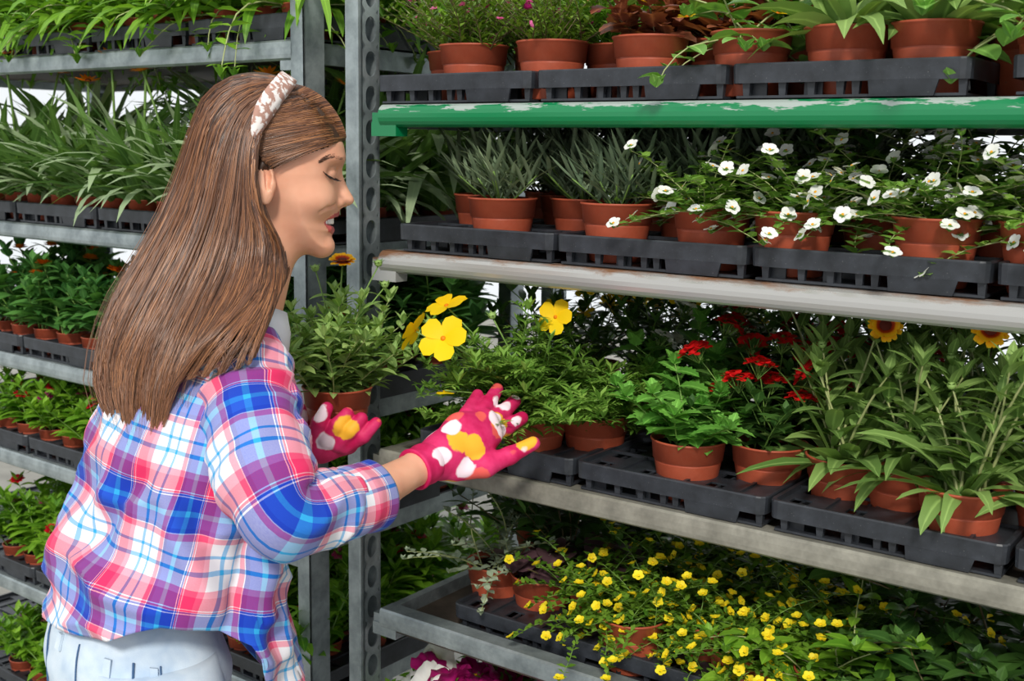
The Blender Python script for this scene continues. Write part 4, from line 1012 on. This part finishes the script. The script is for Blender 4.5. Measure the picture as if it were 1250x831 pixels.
# ---- gloves
def sdf_mesh(name, caps, mat, parent, step=.0016, k=.005, cut=None):
    A = np.array([list(c[0]) for c in caps]+[list(c[1]) for c in caps]); lo, hi = A.min(0)-.035, A.max(0)+.035
    ax = [np.arange(lo[i], hi[i], step) for i in range(3)]; g = np.meshgrid(*ax, indexing='ij'); f = None
    for c in caps:
        q = capsule(g, c[0], c[1], c[2], c[3]); kk = c[4] if len(c) > 4 else k; f = q if f is None else smin(f, q, kk)
    if cut: f = cut(g, f)
    V, Fc = surface_nets(f, *ax); return world_mesh(name, V, Fc, mat, parent)
W_ = lambda x, y, d: tuple(P(x, y, d))
def chain(*ks, k=.004): return [(W_(*a[:3]), W_(*b[:3]), a[3], b[3], k) for a, b in zip(ks, ks[1:])]
caps = chain((513, 569, 1.442, .0235), (540, 556, 1.475, .026), k=.012)
caps += chain((540, 548, 1.475, .022), (563, 526, 1.500, .0215), (592, 513, 1.53, .0165), k=.014) + chain((541, 562, 1.475, .023), (575, 548, 1.500, .0225), (598, 531, 1.525, .017), k=.014) + chain((545, 555, 1.478, .022), (582, 536, 1.51, .021), k=.014)
caps += chain((556, 572, 1.475, .0165), (592, 568, 1.488, .0150), (622, 556, 1.505, .0112), (651, 541, 1.52, .0092), k=.006)
caps += chain((594, 532, 1.525, .0135), (618, 522, 1.55, .0105), (637, 510, 1.572, .0090), k=.003)
caps += chain((592, 518, 1.53, .0135), (614, 503, 1.56, .0105), (628, 490, 1.585, .0090), k=.003)
caps += chain((582, 508, 1.53, .0130), (598, 490, 1.56, .0100), (607, 475, 1.585, .0085), k=.003)
caps += chain((570, 507, 1.52, .0120), (577, 494, 1.545, .0092), (583, 482, 1.565, .0080), k=.003)
gl = sdf_mesh('glove', caps, M['glove'], person); gl['label'] = 'floral pink glove, right hand'
a, b = Vector(W_(506, 573, 1.434)), Vector(W_(528, 561, 1.46)); ax_ = (b-a).normalized()
mb = MB(); lathe(mb, [(.0215, -.001), (.0255, -.002), (.0272, 0), (.0262, .003), (.0258, .012), (.0268, .018), (.0262, .024), (.0245, .030)], 48); rot = ax_.to_track_quat('Z', 'Y').to_matrix()
mb.v = [tuple(a+rot @ Vector(v)) for v in mb.v]; mbw(mb, 'cuff', M['glove'], gl)
caps = chain((368, 548, 1.625, .020), (392, 545, 1.62, .021), (424, 541, 1.62, .016), k=.012) + chain((372, 538, 1.632, .019), (395, 534, 1.625, .018), (422, 532, 1.622, .014), k=.012)
caps += chain((384, 533, 1.607, .0135), (391, 515, 1.592, .0115), (399, 498, 1.589, .0088), k=.003)
caps += chain((400, 536, 1.602, .0140), (413, 519, 1.590, .0118), (424, 505, 1.589, .0092), k=.003)
caps += chain((414, 540, 1.602, .0140), (429, 525, 1.590, .0118), (441, 511, 1.591, .0092), k=.003)
caps += chain((422, 543, 1.606, .0130), (443, 532, 1.594, .0105), (459, 516, 1.594, .0080), k=.003)
caps += chain((372, 535, 1.645, .0130), (370, 515, 1.66, .0110), (374, 500, 1.675, .0090), k=.006)
gl = sdf_mesh('glove', caps, M['glove'], person); gl['label'] = 'floral pink glove, left hand'

# ---- hair
gA = [(347,97,1.50),(318,92,1.51),(285,100,1.53),(258,122,1.545),(243,158,1.55),(232,200,1.55),(214,255,1.545),(190,310,1.535),(165,360,1.52),(145,420,1.50),(140,480,1.485),(152,530,1.475)]
g0 = [(347,98,1.475),(315,91,1.475),(280,97,1.475),(252,120,1.48),(237,155,1.485),(222,200,1.49),(200,255,1.485),(170,310,1.475),(140,360,1.46),(121,415,1.445),(117,475,1.435),(146,532,1.43)]
g1 = [(343,101,1.445),(314,104,1.435),(284,118,1.425),(262,145,1.42),(250,185,1.42),(238,235,1.42),(216,290,1.415),(188,345,1.40),(163,395,1.385),(147,440,1.38),(147,490,1.375),(160,542,1.37)]
g2 = [(336,110,1.42),(312,122,1.41),(293,142,1.40),(280,175,1.393),(270,215,1.39),(258,265,1.388),(240,315,1.38),(216,365,1.365),(194,410,1.35),(180,455,1.345),(176,500,1.34),(180,540,1.34)]
g3 = [(328,126,1.40),(314,140,1.395),(304,162,1.388),(298,195,1.382),(294,235,1.38),(287,280,1.378),(276,325,1.37),(256,370,1.35),(236,410,1.33),(220,445,1.32),(208,485,1.318),(200,520,1.318)]
g4 = [(320,150,1.393),(315,160,1.39),(308,180,1.385),(306,210,1.383),(309,245,1.384),(321,285,1.388),(320,320,1.385),(309,355,1.355),(285,385,1.33),(256,415,1.312),(232,445,1.31),(216,470,1.308)]
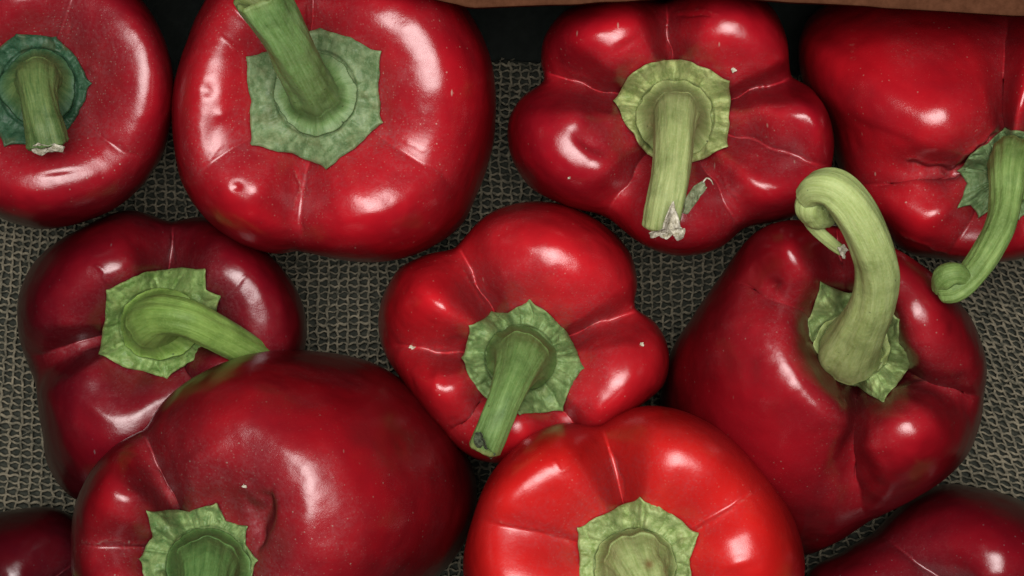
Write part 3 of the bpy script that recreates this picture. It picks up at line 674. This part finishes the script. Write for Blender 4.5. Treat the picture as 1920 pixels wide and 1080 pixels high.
gc = green_material('folded calyx', (0.085, 0.15, 0.055, 1), (0.17, 0.25, 0.11, 1), 4); gs = green_material('curved stem', (0.085, 0.16, 0.03, 1), (0.22, 0.31, 0.10, 1), 4, True)
part('calyx', calyx_mesh(pp, (1885, 325), [(1884, 240), (1850, 268, .2), (1798, 320), (1810, 345, .1), (1797, 388), (1818, 386, .2), (1836, 406), (1860, 395, .2), (1910, 410), (1960, 380), (1970, 300), (1940, 250)], (1905, 318, 52, 60), seed=4, crink=1.3, rise=1.6, sag=.10), gc)
st = part('stem', stem_mesh([(1899, 300, 76, 46), (1895, 305, 82, 41), (1890, 330, 89, 35), (1887, 370, 92, 30), (1878, 420, 96, 28), (1850, 475, 99, 27), (1815, 522, 101, 26), (1790, 540, 101, 27), (1772, 543, 100, 25)], 4, ridge=.07, lump=.09, nseg=120, capround=.6, pp=pp), gs)
part('stem_knob', stem_mesh([(1812, 524, 102, 16), (1792, 514, 104, 21), (1772, 520, 103, 23), (1765, 538, 99, 20)], 6, nseg=20, nc=40, capround=.5, lump=.15, name='stem_knob'), gs, st)

# 5 --- left middle
pp = Pepper((300, 605), [(165, 418), (240, 391), (322, 409), (385, 404), (450, 438), (530, 505), (570, 580), (575, 640, 45), (555, 700, 40), (470, 745, 34), (380, 800, 30), (290, 870, 30), (200, 940, 34), (140, 935, 44), (95, 880, 46), (75, 800, 46), (60, 720, 44), (34, 660), (30, 570), (62, 495), (110, 450)],
            [(235, 492), (325, 478, 58), (400, 495), (468, 560), (480, 640), (425, 690), (360, 725), (290, 765), (215, 790), (170, 760), (150, 700), (150, 662, 58), (128, 605), (165, 535)],
            [(324, 408, 7, .045), (60, 668, 7, .04), (560, 690, 3, .0), (420, 800, 3, .0)], B=(290, 700), crater=17, hdef=38, zc=66, seed=5, inner=.5,
            creases=[([(326, 430), (325, 500)], 3, -.7, .3), ([(178, 500), (206, 532)], 4, .6, .4), ([(80, 664), (130, 657), (180, 660)], 3.5, .45, .5), ([(425, 555), (458, 520)], 4, .5, .2)],
            bumps=[(125, 608, 26, 14, 0, .8), (180, 770, 44, 14, 38, .8), (420, 685, 45, 30, 0, 2.5), (240, 490, 40, 16, -30, .6)])
r, part = make_pepper('dark red bell pepper at the left, its stem running right until another pepper covers it', pp,
                      skin_material('skin dark', (0.19, .004, .010, 1), (0.12, .003, .009, 1), 5, speck=.8))
gc = green_material('green calyx', (0.09, 0.165, 0.038, 1), (0.19, 0.28, 0.09, 1), 5); gs = green_material('leaning stem', (0.10, 0.19, 0.030, 1), (0.21, 0.32, 0.08, 1), 5, True)
part('calyx', calyx_mesh(pp, (298, 603), [(200, 545), (250, 515, .2), (300, 504, .3), (383, 507), (390, 540, .1), (413, 556), (405, 610, .2), (380, 662, .4), (345, 690, .2), (312, 709), (270, 700, .1), (186, 663), (193, 600, .1)], (300, 608, 76, 66), seed=5, crink=1.25, rise=1.2, sag=.08), gc)
part('stem', stem_mesh([(288, 604, 64, 50), (294, 599, 69, 45), (315, 592, 75, 39), (352, 598, 77, 36), (400, 622, 72, 34), (450, 650, 65, 32), (515, 690, 52, 30), (548, 712, 44, 28)], 5, ridge=.05, lump=.06, nseg=110, pp=pp), gs)

# 6 --- centre
pp = Pepper((978, 668), [(868, 442), (920, 396), (990, 378), (1060, 384), (1130, 418), (1180, 468), (1199, 528), (1197, 572), (1236, 608), (1256, 670), (1247, 718), (1212, 755), (1160, 790), (1080, 830), (980, 868), (890, 858), (820, 800, 45), (757, 720, 52), (712, 640, 55), (716, 560, 50), (742, 512, 40), (800, 476), (848, 462)],
            [(935, 488), (1010, 478), (1090, 515), (1135, 560), (1150, 600, 74), (1172, 655), (1158, 715), (1100, 770), (1050, 790, 74), (980, 800), (880, 775), (830, 710), (810, 655, 74), (830, 575), (880, 520, 74)],
            [(848, 455, 8, .02), (1199, 574, 8, .03), (730, 652, 5.5, .0), (1100, 830, 5, .0), (840, 820, 4.5, .0)], B=(970, 660), crater=17, hdef=37, zc=80, seed=6, inner=.5,
            creases=[([(868, 510), (905, 572)], 3.0, .5, .5), ([(1095, 615), (1150, 598), (1190, 572)], 3, .45, .6), ([(775, 652), (862, 658)], 3.5, .45, .5), ([(880, 775), (850, 800)], 5, .6, .1)],
            bumps=[(830, 578, 26, 24, 0, .8), (1165, 655, 25, 22, 0, .7), (820, 705, 10, 36, 15, .8), (1080, 580, 60, 30, 20, .8), (880, 780, 8, 30, 40, .8), (1120, 760, 16, 16, 0, .8)])
r, part = make_pepper('bell pepper in the very middle with a green stem pointing down to the left', pp, skin_material('skin centre', (0.38, .007, .012, 1), (0.26, .006, .010, 1), 6, dustamt=1.2))
gc = green_material('middle calyx', (0.085, 0.15, 0.045, 1), (0.18, 0.26, 0.095, 1), 6); gs = green_material('middle stem', (0.065, 0.135, 0.028, 1), (0.16, 0.25, 0.08, 1), 6, True)
part('calyx', calyx_mesh(pp, (978, 670), [(992, 563), (950, 582, .1), (922, 585, .8), (882, 612, .8), (866, 671), (890, 730, .1), (925, 765, .1), (975, 776, .8), (1054, 769), (1075, 730, .1), (1092, 689), (1078, 640, .1), (1045, 600, .1)], (975, 672, 65, 62), seed=6, crink=1.35, rise=2.0, sag=.09), gc)
st = part('stem', stem_mesh([(977, 672, 81, 52), (974, 680, 85, 46), (964, 706, 91, 38), (945, 752, 97, 32), (926, 800, 98, 31), (909, 840, 96, 31)], 6, ridge=.05, lump=.06, hollow=.6, brown_end=.85, pp=pp, flare=1.3), gs)
part('cut_end', torn_mesh('cut_end', [(890, 812, 103), (900, 808, 105), (908, 822, 106), (914, 842, 104), (930, 852, 100), (920, 862, 97), (902, 850, 98), (888, 830, 101)], 8, rough=1.4), M_DARKTORN, st)

fleck(pp, 774, 651, 8, 6, 3); fleck(pp, 1203, 646, 4, 4, 4)

# 7 --- big pepper at the lower left
pp = Pepper((375, 1040), [(130, 1050), (135, 965), (160, 900), (215, 832), (268, 792), (300, 748, 38), (380, 690, 42), (480, 660, 46), (600, 655, 70), (700, 680, 74), (790, 740, 76), (850, 810, 80), (886, 880, 82), (894, 950, 82), (872, 1015, 80), (820, 1085, 74), (740, 1150, 60), (600, 1230), (400, 1260), (250, 1210), (150, 1130)],
            [(215, 955, 112), (235, 915, 112), (275, 880, 108), (330, 868, 117), (390, 832, 120), (480, 830, 120), (560, 880, 121), (592, 960, 121), (595, 1030, 120), (560, 1110, 117), (450, 1190, 114), (300, 1190, 112), (220, 1110, 110), (195, 1020, 108)],
            [(262, 795, 9, .05), (130, 1020, 2.5, .02), (540, 1250, 4, .02), (230, 1190, 3, .02)], B=(520, 960), crater=18, hollow=(0.7, 2.5), hdef=36, zc=95, seed=7, inner=.52,
            creases=[([(512, 895), (500, 930), (492, 960), (482, 1000), (490, 1060)], 17, -2.6, .05), ([(150, 1018), (200, 1018), (275, 1020)], 4, .5, .5), ([(440, 900), (468, 950), (480, 1030)], 24, -1.7, 0)],
            bumps=[(385, 850, 60, 20, -32, 1.0), (580, 960, 26, 70, 0, 1.0), (455, 915, 10, 8, 0, .6), (430, 900, 50, 50, 0, -.5), (245, 930, 40, 14, 0, .6)])
r, part = make_pepper('big bell pepper at the lower left with a broad smooth side and deep fold', pp,
                      skin_material('skin broad', (0.26, .005, .010, 1), (0.17, .005, .010, 1), 7, dustamt=1.2, speck=1.2))
gc = green_material('crumpled calyx', (0.08, 0.15, 0.045, 1), (0.17, 0.24, 0.085, 1), 7); gs = green_material('dark base stem', (0.035, 0.09, 0.02, 1), (0.10, 0.18, 0.05, 1), 7, True)
part('calyx', calyx_mesh(pp, (375, 1045), [(278, 961), (350, 955, .2), (406, 944), (425, 975, .2), (462, 988), (466, 1020, .1), (482, 1050), (450, 1130), (370, 1160), (290, 1130), (262, 1048, .7), (282, 1005, .1)], (390, 1062, 78, 74), seed=7, crink=1.4, rise=2.2, sag=.09), gc)
part('stem', stem_mesh([(389, 1062, 113, 58), (387, 1072, 117, 52), (382, 1105, 122, 44), (372, 1160, 127, 40), (355, 1215, 127, 38)], 7, ridge=.06, lump=.09, pp=pp), gs)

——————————

GIVEN TASK
Output exactly one stretch of the listing: from the line containing "Write part 3" through the line containing "name='stem_knob'), gs, st)", both end lines included.

ANSWER TO THIS EXERCISE
Write part 3 of the bpy script that recreates this picture. It picks up at line 674. This part finishes the script. Write for Blender 4.5. Treat the picture as 1920 pixels wide and 1080 pixels high.
gc = green_material('folded calyx', (0.085, 0.15, 0.055, 1), (0.17, 0.25, 0.11, 1), 4); gs = green_material('curved stem', (0.085, 0.16, 0.03, 1), (0.22, 0.31, 0.10, 1), 4, True)
part('calyx', calyx_mesh(pp, (1885, 325), [(1884, 240), (1850, 268, .2), (1798, 320), (1810, 345, .1), (1797, 388), (1818, 386, .2), (1836, 406), (1860, 395, .2), (1910, 410), (1960, 380), (1970, 300), (1940, 250)], (1905, 318, 52, 60), seed=4, crink=1.3, rise=1.6, sag=.10), gc)
st = part('stem', stem_mesh([(1899, 300, 76, 46), (1895, 305, 82, 41), (1890, 330, 89, 35), (1887, 370, 92, 30), (1878, 420, 96, 28), (1850, 475, 99, 27), (1815, 522, 101, 26), (1790, 540, 101, 27), (1772, 543, 100, 25)], 4, ridge=.07, lump=.09, nseg=120, capround=.6, pp=pp), gs)
part('stem_knob', stem_mesh([(1812, 524, 102, 16), (1792, 514, 104, 21), (1772, 520, 103, 23), (1765, 538, 99, 20)], 6, nseg=20, nc=40, capround=.5, lump=.15, name='stem_knob'), gs, st)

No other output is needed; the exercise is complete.